Obama also operates within that framework. He is no more a radical or a socialist, let alone a despot, than was FDR. Nor has he challenged private ownership of anything. Based on his performance to date, Obama also shares with FDR a dubious achievement—“conspicuous failure to produce economic recovery,” to quote David Kennedy’s book on the New Deal. Kennedy sees Roosevelt’s achievements as nuanced and limited by reliance on the word security: Social Security, to be sure, but “security for capitalists and consumers, for workers and employers, for corporations and farms and homeowners and bankers and builders as well.”

What Richard Hofstadter called “the paranoid style of American politics” has always existed side by side with legitimate opposition—and neither has changed as much as we might think.

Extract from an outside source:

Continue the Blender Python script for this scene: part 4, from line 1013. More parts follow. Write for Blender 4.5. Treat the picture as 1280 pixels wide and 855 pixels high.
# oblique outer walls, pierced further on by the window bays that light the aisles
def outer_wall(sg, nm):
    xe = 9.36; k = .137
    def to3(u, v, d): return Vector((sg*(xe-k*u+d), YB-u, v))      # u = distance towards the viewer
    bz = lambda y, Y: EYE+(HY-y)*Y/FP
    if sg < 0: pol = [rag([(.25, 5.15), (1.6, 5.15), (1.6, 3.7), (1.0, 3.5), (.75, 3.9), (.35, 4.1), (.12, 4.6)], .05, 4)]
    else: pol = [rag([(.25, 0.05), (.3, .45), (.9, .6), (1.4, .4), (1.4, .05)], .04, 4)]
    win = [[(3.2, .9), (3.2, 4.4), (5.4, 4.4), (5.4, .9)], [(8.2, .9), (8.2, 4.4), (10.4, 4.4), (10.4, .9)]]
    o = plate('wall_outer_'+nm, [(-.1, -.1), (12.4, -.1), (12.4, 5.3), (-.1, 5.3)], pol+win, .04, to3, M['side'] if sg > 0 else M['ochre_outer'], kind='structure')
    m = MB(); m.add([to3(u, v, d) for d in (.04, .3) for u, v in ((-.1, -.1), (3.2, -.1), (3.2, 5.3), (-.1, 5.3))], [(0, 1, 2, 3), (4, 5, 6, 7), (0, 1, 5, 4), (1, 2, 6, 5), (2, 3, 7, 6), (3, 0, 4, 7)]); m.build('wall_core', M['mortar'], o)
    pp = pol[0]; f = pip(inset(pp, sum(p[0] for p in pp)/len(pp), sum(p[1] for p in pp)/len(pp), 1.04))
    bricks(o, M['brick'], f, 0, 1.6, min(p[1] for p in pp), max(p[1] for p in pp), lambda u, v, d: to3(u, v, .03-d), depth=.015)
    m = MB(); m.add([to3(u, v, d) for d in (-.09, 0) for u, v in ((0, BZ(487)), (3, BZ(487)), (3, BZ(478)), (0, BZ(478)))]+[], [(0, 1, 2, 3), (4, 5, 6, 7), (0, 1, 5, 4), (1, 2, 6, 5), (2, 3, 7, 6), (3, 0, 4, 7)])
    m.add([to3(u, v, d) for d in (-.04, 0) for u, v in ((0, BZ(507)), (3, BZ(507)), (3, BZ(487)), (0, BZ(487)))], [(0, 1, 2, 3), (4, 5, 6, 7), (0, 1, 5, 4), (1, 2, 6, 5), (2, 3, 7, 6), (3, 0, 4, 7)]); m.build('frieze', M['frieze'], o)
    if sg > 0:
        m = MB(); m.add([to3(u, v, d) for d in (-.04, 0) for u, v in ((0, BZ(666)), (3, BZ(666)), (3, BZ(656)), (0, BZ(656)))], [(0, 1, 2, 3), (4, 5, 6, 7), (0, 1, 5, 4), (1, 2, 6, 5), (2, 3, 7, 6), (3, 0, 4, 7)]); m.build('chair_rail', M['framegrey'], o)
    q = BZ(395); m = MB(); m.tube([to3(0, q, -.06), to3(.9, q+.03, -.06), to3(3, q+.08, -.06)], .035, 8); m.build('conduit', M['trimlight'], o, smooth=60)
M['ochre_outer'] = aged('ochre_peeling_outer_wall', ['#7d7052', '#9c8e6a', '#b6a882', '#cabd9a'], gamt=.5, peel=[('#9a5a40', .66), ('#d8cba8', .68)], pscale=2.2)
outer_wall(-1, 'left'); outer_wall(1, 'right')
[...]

Look closely at the Obama advocacies for stimulus, health care, and education reform, and one sees the same animating impulse as the New Deal: security and a better life for all Americans. Whether Obama will succeed is an open question, but I suspect that his opposition sees what he is about more clearly than Obama’s more impatient supporters. That’s why the opponents sound so much like the critics of the New Deal, which fell short of its bolder promises but nonetheless changed the lives of Americans for the better.